The film goes on to suggest that everyone involved in the running of every Le Mans 24 Hours, whether part of the competition, support crew, or just a fan of the event, is bound together by this common experience.

To people like these, when shopping for an exotic car, they are not only buying a drop-dead gorgeous vehicle, they are also becoming a part of that heritage – part of the racing, crowds of fans, and long years of effort to prove a car among the best and the brightest – until it begins all over again next year.

Advertising for mainstream and premium nameplates is all looking a lot alike – glitzy production and celestial female models, plus the occasional metaphysical conceit – while the cars most Americans drive keep adding appointments and technology that raise the bar the premium brands must attain to justify the higher price.

Exotic performance and luxury brands don’t have to advertise much – their customers are drawn to the flame of exclusivity.
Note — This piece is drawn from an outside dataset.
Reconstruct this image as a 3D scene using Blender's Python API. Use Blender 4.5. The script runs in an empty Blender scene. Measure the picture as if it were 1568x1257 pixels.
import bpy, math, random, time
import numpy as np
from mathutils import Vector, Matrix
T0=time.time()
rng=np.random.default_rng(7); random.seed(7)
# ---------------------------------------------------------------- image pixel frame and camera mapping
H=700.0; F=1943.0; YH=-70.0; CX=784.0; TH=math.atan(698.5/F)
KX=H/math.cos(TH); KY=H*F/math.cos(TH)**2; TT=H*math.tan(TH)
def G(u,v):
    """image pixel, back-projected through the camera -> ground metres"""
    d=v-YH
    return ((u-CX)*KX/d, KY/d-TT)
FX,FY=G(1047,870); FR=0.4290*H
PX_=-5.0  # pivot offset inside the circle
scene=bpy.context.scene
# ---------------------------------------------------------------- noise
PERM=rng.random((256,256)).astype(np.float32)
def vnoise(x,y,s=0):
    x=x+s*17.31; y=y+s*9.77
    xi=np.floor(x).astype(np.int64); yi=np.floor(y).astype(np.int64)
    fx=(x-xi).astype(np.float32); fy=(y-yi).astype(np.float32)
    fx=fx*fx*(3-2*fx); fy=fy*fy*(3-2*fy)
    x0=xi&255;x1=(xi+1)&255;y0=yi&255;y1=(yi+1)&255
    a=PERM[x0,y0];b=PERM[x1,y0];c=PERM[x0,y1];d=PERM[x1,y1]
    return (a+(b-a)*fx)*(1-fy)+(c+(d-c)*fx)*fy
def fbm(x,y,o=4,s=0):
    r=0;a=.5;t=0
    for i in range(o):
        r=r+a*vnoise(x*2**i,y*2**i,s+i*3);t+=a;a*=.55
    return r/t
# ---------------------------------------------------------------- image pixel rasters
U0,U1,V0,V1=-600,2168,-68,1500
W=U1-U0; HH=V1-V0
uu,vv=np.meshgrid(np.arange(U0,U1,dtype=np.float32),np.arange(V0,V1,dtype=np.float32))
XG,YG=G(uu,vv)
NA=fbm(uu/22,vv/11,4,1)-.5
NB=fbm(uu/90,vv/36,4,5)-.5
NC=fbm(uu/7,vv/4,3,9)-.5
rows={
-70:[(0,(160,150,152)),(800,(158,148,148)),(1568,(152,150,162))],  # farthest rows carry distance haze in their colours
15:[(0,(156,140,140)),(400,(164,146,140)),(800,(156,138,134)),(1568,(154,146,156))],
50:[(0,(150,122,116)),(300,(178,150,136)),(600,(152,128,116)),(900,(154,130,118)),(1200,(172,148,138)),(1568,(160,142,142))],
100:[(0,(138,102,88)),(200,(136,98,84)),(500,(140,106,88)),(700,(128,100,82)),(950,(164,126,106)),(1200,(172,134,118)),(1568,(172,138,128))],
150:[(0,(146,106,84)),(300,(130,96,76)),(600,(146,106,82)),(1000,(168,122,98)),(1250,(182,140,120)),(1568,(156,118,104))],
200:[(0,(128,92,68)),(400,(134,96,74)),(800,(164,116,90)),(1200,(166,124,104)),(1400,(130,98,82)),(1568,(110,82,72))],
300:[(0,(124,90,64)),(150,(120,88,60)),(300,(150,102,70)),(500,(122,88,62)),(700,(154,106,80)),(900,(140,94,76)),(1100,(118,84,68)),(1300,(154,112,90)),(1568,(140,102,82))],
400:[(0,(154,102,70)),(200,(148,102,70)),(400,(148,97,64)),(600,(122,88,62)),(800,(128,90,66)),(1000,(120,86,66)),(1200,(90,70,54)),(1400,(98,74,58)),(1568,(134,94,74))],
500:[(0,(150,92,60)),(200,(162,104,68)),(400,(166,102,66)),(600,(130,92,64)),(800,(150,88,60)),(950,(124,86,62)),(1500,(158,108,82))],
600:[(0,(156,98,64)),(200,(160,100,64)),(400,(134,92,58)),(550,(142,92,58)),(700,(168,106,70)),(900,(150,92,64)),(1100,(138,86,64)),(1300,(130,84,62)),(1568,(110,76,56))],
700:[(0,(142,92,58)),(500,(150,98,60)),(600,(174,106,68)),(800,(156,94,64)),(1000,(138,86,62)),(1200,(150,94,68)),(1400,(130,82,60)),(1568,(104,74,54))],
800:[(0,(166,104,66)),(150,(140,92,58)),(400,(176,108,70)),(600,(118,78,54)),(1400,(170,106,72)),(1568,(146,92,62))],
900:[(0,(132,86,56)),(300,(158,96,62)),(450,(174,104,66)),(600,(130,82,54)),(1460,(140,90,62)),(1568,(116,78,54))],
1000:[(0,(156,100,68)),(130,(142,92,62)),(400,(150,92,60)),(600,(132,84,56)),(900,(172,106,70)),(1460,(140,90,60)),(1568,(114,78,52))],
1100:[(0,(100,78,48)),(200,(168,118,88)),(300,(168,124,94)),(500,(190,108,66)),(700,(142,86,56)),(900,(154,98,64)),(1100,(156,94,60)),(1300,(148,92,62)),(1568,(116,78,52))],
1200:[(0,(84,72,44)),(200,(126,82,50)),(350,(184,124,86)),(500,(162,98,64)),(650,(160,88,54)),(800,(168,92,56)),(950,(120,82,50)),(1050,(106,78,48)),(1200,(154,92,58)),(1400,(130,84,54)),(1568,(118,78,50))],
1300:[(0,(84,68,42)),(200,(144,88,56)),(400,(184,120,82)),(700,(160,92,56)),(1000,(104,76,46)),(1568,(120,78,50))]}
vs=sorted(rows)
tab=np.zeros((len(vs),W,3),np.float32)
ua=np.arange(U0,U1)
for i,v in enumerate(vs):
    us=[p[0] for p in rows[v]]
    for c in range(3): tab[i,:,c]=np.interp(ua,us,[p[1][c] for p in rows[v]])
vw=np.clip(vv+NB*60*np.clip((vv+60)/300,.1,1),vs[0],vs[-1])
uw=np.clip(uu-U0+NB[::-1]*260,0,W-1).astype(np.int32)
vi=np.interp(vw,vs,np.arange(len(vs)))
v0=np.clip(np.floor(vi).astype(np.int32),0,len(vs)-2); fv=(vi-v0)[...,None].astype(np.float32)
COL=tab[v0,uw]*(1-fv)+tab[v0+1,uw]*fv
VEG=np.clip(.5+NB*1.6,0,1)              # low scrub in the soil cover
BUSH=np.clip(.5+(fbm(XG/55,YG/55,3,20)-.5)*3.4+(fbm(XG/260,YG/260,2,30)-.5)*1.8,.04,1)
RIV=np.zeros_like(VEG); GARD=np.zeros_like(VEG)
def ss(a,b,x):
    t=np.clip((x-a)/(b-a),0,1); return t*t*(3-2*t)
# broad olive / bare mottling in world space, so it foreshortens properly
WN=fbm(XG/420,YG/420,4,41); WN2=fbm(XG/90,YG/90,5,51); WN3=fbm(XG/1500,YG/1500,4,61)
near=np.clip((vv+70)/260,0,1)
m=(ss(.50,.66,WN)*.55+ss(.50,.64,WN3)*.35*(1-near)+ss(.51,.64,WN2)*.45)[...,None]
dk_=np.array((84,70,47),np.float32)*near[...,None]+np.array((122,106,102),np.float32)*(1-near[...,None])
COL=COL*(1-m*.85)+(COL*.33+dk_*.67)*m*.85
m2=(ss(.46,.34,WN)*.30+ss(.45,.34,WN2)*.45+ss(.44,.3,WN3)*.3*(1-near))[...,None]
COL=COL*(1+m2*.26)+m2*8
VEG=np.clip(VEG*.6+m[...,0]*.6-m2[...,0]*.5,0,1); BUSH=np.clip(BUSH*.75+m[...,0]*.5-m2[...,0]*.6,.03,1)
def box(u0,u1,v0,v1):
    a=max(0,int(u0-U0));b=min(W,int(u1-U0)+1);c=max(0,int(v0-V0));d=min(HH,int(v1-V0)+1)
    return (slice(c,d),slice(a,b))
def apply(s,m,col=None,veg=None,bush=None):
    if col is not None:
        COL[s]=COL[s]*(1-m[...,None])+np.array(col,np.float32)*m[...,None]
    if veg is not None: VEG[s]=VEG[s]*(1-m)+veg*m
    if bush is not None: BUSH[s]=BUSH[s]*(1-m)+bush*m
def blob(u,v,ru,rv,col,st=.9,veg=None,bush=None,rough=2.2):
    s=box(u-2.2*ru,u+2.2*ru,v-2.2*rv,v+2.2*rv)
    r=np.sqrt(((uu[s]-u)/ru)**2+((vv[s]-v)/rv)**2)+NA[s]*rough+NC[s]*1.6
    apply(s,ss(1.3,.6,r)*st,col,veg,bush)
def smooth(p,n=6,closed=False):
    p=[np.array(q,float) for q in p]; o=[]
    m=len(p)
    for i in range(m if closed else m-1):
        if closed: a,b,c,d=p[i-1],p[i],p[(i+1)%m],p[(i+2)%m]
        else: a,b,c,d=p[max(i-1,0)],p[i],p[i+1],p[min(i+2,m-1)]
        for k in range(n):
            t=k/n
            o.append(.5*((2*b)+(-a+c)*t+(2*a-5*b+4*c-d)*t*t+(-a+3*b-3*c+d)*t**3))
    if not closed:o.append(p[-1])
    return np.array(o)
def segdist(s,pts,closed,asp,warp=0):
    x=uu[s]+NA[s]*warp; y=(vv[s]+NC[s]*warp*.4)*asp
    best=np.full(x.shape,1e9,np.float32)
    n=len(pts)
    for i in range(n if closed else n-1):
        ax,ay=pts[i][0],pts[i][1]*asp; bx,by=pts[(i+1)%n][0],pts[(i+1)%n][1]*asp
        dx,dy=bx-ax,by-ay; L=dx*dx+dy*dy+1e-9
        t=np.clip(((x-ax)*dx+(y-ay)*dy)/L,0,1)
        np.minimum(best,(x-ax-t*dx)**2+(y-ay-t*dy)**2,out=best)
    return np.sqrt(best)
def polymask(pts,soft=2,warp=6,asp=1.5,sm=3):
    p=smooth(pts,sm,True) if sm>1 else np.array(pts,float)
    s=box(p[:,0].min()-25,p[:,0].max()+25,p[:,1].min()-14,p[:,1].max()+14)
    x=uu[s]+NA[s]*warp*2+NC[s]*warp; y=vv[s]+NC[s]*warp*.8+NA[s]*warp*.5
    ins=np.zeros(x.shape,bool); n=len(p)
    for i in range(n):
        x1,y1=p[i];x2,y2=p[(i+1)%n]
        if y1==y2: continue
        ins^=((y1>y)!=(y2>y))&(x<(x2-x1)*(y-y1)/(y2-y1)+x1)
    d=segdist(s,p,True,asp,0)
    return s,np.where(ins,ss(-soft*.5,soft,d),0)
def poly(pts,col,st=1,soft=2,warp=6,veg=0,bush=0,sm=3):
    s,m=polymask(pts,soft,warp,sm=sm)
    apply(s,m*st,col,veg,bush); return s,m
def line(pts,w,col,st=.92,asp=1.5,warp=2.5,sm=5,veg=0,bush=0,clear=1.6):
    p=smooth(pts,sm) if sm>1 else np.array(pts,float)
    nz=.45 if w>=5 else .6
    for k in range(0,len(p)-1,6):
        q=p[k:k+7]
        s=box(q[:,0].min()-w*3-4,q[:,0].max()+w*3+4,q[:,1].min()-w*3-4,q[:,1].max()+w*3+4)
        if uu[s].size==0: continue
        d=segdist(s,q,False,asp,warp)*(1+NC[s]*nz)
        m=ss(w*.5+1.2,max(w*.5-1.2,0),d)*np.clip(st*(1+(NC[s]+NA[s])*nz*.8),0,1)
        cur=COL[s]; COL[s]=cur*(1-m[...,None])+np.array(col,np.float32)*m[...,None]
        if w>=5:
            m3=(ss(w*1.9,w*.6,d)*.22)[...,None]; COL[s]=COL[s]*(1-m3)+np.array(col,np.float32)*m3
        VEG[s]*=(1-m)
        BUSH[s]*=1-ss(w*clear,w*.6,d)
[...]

That doesn’t mean the wise use of social media can’t build a mythos that draws customers to one brand instead of another.

Denver is the nation’s 16th largest market by population – it rises to 8th when judged by dispensable income. When the new Lamborghini dealer opened here last week a classic Lamborghini 400 GT was on hand for the opening. That car was specifically there to represent the heritage of the brand – along with an array of the brightly colored exotics in the line – Gallardos, Aventadors and even a Diablo or two.

The exotic vehicle pictured above was inside the showroom at Sill-TerHar Lamborghini in Broomfield CO, during the grand opening last Tuesday night. Long time sales associate Steven Leonard was happily assisting a couple determined to drive home a new Aventador that very evening.

Only about 500 new Lamborghinis sell in the US annually, but we’d say the new Colorado franchise will probably do well. The dealer is a long standing premium car dealership, handling Volvo and Jaguar for years, adding Aston Martin a few years back, and now opening the Lamborghini showroom to be followed by a Maserati salon next month.

It is perfectly located between the significant markets of Boulder and the Denver Metro Area.

While Aston Martin, Bentley and Lamborghini are hand assembling some of the most incredibly sexy and exotic cars in the world, it won’t hurt to put just as much care and expertise into building the back-story, the legend of the brand, as well.

It will pay them back tenfold if they cherish popular image and reputation as carefully as they build exotic cars.